THE EXERCISE » Print the data that follows exactly.

DATA SECTION »
###
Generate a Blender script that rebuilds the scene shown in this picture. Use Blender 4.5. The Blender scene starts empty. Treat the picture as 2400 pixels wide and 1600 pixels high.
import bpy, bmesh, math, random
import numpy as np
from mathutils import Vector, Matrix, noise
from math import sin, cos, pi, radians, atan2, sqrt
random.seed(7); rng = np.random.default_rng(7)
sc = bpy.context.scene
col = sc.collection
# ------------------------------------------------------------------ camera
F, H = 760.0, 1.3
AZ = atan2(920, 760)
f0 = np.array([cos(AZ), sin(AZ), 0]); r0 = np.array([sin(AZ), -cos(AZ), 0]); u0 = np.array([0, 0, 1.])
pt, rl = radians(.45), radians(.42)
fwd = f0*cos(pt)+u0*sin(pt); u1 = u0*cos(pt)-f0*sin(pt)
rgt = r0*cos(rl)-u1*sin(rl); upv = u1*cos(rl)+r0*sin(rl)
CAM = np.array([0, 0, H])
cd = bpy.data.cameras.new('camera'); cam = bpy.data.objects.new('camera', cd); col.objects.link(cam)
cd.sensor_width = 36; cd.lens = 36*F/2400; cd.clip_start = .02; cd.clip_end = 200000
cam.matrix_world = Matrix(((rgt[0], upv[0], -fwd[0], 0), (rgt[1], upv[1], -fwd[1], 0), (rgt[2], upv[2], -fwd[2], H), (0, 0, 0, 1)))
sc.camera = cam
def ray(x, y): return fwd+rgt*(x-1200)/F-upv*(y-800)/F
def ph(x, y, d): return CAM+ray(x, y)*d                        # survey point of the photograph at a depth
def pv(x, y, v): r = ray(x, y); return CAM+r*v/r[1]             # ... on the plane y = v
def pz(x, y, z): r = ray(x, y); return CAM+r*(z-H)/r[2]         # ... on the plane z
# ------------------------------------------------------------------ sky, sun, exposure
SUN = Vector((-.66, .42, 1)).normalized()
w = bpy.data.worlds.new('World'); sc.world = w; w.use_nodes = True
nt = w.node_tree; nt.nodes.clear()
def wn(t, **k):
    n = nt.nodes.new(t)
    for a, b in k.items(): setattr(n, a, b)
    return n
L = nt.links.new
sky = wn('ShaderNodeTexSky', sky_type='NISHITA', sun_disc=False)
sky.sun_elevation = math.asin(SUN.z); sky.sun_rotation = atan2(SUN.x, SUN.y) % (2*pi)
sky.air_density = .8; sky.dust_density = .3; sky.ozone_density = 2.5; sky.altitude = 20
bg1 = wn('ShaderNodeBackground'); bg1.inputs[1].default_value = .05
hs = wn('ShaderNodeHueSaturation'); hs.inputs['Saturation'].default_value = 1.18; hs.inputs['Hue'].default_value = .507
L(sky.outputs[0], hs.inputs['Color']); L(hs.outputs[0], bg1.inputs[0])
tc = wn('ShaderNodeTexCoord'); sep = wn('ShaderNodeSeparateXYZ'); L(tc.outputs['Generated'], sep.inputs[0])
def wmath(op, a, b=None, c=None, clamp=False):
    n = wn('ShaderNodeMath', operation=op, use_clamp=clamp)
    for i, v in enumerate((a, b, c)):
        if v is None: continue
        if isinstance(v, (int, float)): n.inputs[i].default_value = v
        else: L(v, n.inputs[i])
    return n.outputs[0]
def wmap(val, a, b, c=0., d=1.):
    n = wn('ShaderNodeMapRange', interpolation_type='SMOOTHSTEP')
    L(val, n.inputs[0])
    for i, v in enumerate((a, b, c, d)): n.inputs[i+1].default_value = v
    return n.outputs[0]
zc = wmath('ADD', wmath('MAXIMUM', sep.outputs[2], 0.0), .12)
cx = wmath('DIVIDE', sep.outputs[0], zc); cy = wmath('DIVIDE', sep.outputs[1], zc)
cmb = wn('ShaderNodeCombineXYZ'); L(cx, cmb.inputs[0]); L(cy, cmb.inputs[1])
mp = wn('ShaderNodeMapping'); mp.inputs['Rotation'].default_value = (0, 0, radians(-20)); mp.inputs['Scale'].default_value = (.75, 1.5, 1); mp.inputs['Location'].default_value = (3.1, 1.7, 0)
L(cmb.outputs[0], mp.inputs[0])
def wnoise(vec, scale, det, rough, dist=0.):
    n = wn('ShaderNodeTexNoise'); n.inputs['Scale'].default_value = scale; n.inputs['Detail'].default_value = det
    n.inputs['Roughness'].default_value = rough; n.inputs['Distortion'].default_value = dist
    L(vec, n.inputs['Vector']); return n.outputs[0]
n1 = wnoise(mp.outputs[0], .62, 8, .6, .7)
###
TASK RESPONSE »
Generate a Blender script that rebuilds the scene shown in this picture. Use Blender 4.5. The Blender scene starts empty. Treat the picture as 2400 pixels wide and 1600 pixels high.
import bpy, bmesh, math, random
import numpy as np
from mathutils import Vector, Matrix, noise
from math import sin, cos, pi, radians, atan2, sqrt
random.seed(7); rng = np.random.default_rng(7)
sc = bpy.context.scene
col = sc.collection
# ------------------------------------------------------------------ camera
F, H = 760.0, 1.3
AZ = atan2(920, 760)
f0 = np.array([cos(AZ), sin(AZ), 0]); r0 = np.array([sin(AZ), -cos(AZ), 0]); u0 = np.array([0, 0, 1.])
pt, rl = radians(.45), radians(.42)
fwd = f0*cos(pt)+u0*sin(pt); u1 = u0*cos(pt)-f0*sin(pt)
rgt = r0*cos(rl)-u1*sin(rl); upv = u1*cos(rl)+r0*sin(rl)
CAM = np.array([0, 0, H])
cd = bpy.data.cameras.new('camera'); cam = bpy.data.objects.new('camera', cd); col.objects.link(cam)
cd.sensor_width = 36; cd.lens = 36*F/2400; cd.clip_start = .02; cd.clip_end = 200000
cam.matrix_world = Matrix(((rgt[0], upv[0], -fwd[0], 0), (rgt[1], upv[1], -fwd[1], 0), (rgt[2], upv[2], -fwd[2], H), (0, 0, 0, 1)))
sc.camera = cam
def ray(x, y): return fwd+rgt*(x-1200)/F-upv*(y-800)/F
def ph(x, y, d): return CAM+ray(x, y)*d                        # survey point of the photograph at a depth
def pv(x, y, v): r = ray(x, y); return CAM+r*v/r[1]             # ... on the plane y = v
def pz(x, y, z): r = ray(x, y); return CAM+r*(z-H)/r[2]         # ... on the plane z
# ------------------------------------------------------------------ sky, sun, exposure
SUN = Vector((-.66, .42, 1)).normalized()
w = bpy.data.worlds.new('World'); sc.world = w; w.use_nodes = True
nt = w.node_tree; nt.nodes.clear()
def wn(t, **k):
    n = nt.nodes.new(t)
    for a, b in k.items(): setattr(n, a, b)
    return n
L = nt.links.new
sky = wn('ShaderNodeTexSky', sky_type='NISHITA', sun_disc=False)
sky.sun_elevation = math.asin(SUN.z); sky.sun_rotation = atan2(SUN.x, SUN.y) % (2*pi)
sky.air_density = .8; sky.dust_density = .3; sky.ozone_density = 2.5; sky.altitude = 20
bg1 = wn('ShaderNodeBackground'); bg1.inputs[1].default_value = .05
hs = wn('ShaderNodeHueSaturation'); hs.inputs['Saturation'].default_value = 1.18; hs.inputs['Hue'].default_value = .507
L(sky.outputs[0], hs.inputs['Color']); L(hs.outputs[0], bg1.inputs[0])
tc = wn('ShaderNodeTexCoord'); sep = wn('ShaderNodeSeparateXYZ'); L(tc.outputs['Generated'], sep.inputs[0])
def wmath(op, a, b=None, c=None, clamp=False):
    n = wn('ShaderNodeMath', operation=op, use_clamp=clamp)
    for i, v in enumerate((a, b, c)):
        if v is None: continue
        if isinstance(v, (int, float)): n.inputs[i].default_value = v
        else: L(v, n.inputs[i])
    return n.outputs[0]
def wmap(val, a, b, c=0., d=1.):
    n = wn('ShaderNodeMapRange', interpolation_type='SMOOTHSTEP')
    L(val, n.inputs[0])
    for i, v in enumerate((a, b, c, d)): n.inputs[i+1].default_value = v
    return n.outputs[0]
zc = wmath('ADD', wmath('MAXIMUM', sep.outputs[2], 0.0), .12)
cx = wmath('DIVIDE', sep.outputs[0], zc); cy = wmath('DIVIDE', sep.outputs[1], zc)
cmb = wn('ShaderNodeCombineXYZ'); L(cx, cmb.inputs[0]); L(cy, cmb.inputs[1])
mp = wn('ShaderNodeMapping'); mp.inputs['Rotation'].default_value = (0, 0, radians(-20)); mp.inputs['Scale'].default_value = (.75, 1.5, 1); mp.inputs['Location'].default_value = (3.1, 1.7, 0)
L(cmb.outputs[0], mp.inputs[0])
def wnoise(vec, scale, det, rough, dist=0.):
    n = wn('ShaderNodeTexNoise'); n.inputs['Scale'].default_value = scale; n.inputs['Detail'].default_value = det
    n.inputs['Roughness'].default_value = rough; n.inputs['Distortion'].default_value = dist
    L(vec, n.inputs['Vector']); return n.outputs[0]
n1 = wnoise(mp.outputs[0], .62, 8, .6, .7)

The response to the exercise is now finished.